The next day, we stopped off at Landing Bay Pinnacle again and planned a dive into the Taravana Cave system that went deep into the interior of Tawhiti Rahi Island (Taravana I'm told means crazy). The swim to the entrance took us down the western flank of the pinnacle and then over to the mouth of the cave which bottoms out at 36m. Ian was on open circuit (OC) and had twinned cylinders, but it was very critical that we stayed within the gas supplies available to us for the duration of the dive and decompression (plus reserves). As per the plan, we headed deep into the blackness of the cave. Our lights highlighted the abundant life on the cave walls and the gorgonian fans on the ceiling. The 250m penetration to the back of the cave went very quickly. Here Ian took photos as I posed with a small statue for the camera. We made our way back to a point where a narrower passageway breaks from the main cave and we followed it to the second of the Taravana Cave's entrances. The blue light was flooding in the entrance and in no time we were doing decompression stops on the colourful walls above the main entrance. Ian seized the opportunity to capture some more pictures while we hung around on deco.

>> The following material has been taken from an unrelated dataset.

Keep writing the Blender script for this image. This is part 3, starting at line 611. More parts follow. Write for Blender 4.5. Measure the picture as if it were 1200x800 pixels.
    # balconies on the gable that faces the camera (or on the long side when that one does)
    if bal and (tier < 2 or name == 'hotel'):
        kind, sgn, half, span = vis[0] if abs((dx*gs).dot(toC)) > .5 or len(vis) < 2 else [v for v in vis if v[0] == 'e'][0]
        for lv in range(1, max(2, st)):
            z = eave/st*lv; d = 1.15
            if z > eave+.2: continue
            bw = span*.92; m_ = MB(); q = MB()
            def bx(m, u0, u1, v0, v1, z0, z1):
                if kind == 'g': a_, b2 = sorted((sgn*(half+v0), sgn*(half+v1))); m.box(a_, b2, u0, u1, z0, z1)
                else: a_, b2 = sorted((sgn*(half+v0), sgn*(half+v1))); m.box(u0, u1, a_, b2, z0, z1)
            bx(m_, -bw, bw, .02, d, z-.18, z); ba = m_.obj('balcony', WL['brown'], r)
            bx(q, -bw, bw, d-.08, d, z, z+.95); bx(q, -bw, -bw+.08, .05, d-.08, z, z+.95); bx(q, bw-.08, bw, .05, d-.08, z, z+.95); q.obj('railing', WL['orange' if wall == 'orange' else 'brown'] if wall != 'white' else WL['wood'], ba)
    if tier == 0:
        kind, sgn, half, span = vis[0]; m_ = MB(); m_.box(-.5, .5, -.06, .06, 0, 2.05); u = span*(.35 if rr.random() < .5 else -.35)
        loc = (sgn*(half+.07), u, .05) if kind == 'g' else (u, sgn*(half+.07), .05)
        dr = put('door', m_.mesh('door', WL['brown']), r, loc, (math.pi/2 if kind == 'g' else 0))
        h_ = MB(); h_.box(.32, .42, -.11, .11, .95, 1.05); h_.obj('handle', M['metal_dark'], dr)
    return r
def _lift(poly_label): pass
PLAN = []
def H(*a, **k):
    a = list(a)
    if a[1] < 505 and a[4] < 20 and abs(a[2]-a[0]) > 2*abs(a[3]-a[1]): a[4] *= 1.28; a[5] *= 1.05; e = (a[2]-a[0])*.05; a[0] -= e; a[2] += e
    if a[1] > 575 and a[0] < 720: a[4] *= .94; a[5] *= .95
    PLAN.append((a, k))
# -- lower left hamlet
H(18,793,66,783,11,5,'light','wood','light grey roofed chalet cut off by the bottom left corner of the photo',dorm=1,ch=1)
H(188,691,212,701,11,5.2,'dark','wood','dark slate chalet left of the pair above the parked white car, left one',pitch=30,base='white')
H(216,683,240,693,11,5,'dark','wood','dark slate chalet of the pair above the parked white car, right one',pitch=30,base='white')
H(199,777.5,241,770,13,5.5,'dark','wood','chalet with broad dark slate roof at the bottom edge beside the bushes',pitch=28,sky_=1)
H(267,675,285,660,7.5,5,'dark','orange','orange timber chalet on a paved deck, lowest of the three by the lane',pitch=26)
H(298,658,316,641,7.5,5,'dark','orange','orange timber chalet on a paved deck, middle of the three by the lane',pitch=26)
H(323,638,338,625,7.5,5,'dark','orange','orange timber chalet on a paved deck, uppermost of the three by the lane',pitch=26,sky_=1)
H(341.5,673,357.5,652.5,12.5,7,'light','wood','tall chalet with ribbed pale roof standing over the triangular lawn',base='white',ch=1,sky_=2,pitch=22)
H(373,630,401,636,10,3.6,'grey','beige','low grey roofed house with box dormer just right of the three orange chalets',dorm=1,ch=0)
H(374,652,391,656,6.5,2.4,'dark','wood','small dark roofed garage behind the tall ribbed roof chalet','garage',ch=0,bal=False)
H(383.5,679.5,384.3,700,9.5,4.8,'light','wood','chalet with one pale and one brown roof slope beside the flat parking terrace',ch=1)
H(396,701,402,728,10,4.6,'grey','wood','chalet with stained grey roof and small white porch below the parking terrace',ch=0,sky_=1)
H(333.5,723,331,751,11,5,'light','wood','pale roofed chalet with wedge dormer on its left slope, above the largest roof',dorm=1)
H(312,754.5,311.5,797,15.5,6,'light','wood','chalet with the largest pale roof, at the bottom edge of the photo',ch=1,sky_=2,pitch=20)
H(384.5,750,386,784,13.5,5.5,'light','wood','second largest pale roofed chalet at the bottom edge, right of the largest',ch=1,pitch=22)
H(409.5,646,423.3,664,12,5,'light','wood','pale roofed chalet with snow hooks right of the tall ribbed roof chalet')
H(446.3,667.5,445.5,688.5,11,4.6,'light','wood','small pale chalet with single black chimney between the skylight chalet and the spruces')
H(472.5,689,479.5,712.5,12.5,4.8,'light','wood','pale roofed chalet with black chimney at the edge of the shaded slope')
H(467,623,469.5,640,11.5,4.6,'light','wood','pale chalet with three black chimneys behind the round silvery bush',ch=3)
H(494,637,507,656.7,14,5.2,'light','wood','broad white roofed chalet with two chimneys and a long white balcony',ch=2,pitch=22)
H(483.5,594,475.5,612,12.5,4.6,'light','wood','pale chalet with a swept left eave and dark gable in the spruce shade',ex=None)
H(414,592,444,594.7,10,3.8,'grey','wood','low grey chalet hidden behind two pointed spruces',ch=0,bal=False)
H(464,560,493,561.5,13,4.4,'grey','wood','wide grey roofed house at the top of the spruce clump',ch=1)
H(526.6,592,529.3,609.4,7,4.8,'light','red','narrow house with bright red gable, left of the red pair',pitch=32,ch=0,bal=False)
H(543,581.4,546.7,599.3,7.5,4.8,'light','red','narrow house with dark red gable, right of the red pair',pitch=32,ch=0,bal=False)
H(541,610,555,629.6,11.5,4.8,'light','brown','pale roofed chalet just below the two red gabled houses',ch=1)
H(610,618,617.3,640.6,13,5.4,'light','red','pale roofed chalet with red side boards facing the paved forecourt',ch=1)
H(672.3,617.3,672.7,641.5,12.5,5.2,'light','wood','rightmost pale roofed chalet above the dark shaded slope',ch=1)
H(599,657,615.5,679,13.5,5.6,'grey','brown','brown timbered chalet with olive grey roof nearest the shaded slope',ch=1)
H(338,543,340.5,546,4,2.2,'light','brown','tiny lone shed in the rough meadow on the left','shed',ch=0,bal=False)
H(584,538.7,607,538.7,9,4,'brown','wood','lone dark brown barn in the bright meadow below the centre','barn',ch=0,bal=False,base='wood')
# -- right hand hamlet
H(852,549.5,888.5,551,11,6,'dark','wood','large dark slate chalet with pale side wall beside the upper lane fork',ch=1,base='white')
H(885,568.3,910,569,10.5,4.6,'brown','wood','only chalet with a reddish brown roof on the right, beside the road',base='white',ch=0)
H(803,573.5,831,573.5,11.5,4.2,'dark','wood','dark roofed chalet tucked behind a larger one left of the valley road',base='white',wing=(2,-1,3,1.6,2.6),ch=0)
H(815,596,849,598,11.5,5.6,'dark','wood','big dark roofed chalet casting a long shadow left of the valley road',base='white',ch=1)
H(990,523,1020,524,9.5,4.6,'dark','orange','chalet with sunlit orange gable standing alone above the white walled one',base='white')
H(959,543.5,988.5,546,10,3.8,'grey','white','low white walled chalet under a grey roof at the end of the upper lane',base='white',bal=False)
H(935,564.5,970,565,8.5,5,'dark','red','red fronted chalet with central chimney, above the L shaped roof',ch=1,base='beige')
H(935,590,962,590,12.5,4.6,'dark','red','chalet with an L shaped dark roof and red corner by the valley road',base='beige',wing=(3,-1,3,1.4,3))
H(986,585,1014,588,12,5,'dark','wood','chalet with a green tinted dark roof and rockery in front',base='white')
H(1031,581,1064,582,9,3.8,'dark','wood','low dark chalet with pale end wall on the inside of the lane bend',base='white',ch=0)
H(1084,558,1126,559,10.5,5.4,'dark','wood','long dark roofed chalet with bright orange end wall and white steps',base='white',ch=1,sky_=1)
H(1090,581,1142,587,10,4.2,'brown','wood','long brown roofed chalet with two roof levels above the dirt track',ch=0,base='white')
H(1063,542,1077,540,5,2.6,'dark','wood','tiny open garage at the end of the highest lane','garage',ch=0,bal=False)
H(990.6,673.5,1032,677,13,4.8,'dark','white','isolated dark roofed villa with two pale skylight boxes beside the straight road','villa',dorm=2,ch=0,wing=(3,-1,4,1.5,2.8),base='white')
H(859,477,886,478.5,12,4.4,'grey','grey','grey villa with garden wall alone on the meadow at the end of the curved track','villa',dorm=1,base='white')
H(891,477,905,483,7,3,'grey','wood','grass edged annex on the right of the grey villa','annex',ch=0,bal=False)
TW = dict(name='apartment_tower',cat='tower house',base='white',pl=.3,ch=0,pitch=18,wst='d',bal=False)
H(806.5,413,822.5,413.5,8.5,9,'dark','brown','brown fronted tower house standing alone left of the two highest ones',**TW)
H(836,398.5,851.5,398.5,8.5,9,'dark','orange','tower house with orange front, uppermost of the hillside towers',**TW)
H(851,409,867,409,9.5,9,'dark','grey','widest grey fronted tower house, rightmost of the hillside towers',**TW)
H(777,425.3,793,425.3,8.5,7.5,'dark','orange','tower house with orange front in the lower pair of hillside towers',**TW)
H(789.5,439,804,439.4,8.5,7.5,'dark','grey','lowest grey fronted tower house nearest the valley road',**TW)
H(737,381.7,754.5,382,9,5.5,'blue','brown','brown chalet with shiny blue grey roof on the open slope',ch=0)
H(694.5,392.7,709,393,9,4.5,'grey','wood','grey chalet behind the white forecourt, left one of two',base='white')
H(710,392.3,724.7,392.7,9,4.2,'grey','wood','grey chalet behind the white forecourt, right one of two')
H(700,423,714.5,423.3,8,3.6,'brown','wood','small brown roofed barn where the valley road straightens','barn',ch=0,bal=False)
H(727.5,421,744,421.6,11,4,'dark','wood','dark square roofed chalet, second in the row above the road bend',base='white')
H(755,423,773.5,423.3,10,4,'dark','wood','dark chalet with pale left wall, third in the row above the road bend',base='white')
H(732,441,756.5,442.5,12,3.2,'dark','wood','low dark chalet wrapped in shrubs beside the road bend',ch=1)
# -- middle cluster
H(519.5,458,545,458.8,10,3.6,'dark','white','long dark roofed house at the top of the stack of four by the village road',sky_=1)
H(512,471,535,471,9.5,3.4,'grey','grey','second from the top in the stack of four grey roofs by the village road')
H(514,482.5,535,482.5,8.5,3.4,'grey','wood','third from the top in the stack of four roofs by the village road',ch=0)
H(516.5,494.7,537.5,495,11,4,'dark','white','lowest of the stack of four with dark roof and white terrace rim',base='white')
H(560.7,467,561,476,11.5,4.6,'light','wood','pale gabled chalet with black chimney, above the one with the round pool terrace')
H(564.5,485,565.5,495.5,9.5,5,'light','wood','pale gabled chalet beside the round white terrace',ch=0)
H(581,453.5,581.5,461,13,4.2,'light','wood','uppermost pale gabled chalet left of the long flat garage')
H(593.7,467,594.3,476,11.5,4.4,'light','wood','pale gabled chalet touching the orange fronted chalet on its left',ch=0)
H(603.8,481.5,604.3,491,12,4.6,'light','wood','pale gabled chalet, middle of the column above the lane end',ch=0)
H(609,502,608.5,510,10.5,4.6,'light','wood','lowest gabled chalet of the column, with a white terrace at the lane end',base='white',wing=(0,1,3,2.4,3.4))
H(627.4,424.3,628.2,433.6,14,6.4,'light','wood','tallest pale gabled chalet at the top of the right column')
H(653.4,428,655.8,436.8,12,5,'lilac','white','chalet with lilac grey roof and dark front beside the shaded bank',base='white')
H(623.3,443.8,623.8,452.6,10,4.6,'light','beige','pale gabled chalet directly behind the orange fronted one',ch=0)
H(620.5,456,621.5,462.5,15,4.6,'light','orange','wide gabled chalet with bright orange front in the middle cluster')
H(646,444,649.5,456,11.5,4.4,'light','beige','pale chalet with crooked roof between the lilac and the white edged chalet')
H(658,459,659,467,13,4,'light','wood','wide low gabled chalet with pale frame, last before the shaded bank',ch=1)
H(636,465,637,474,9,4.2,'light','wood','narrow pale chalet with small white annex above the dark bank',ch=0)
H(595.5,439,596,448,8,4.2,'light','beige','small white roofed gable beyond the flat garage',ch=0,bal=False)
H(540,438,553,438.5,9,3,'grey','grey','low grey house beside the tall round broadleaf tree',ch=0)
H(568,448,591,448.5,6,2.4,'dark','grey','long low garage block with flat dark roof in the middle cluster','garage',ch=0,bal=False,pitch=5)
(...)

To finish off the day's diving, Noel took us to Cleanerfish Bay. There was everything from stingrays to large crayfish hidden in the kelp covered boulders that went to 23m. I got to hold Ian’s new HID dive light while he took pictures of a Gem Nudibranch that was happy to pose for him.

The only bummer of the trip were the bloody mosquitoes that effected a perfectly executed midnight break-in into our accommodation and devoured copious quantities of our blood while we tried to sleep... “buzzzzz!”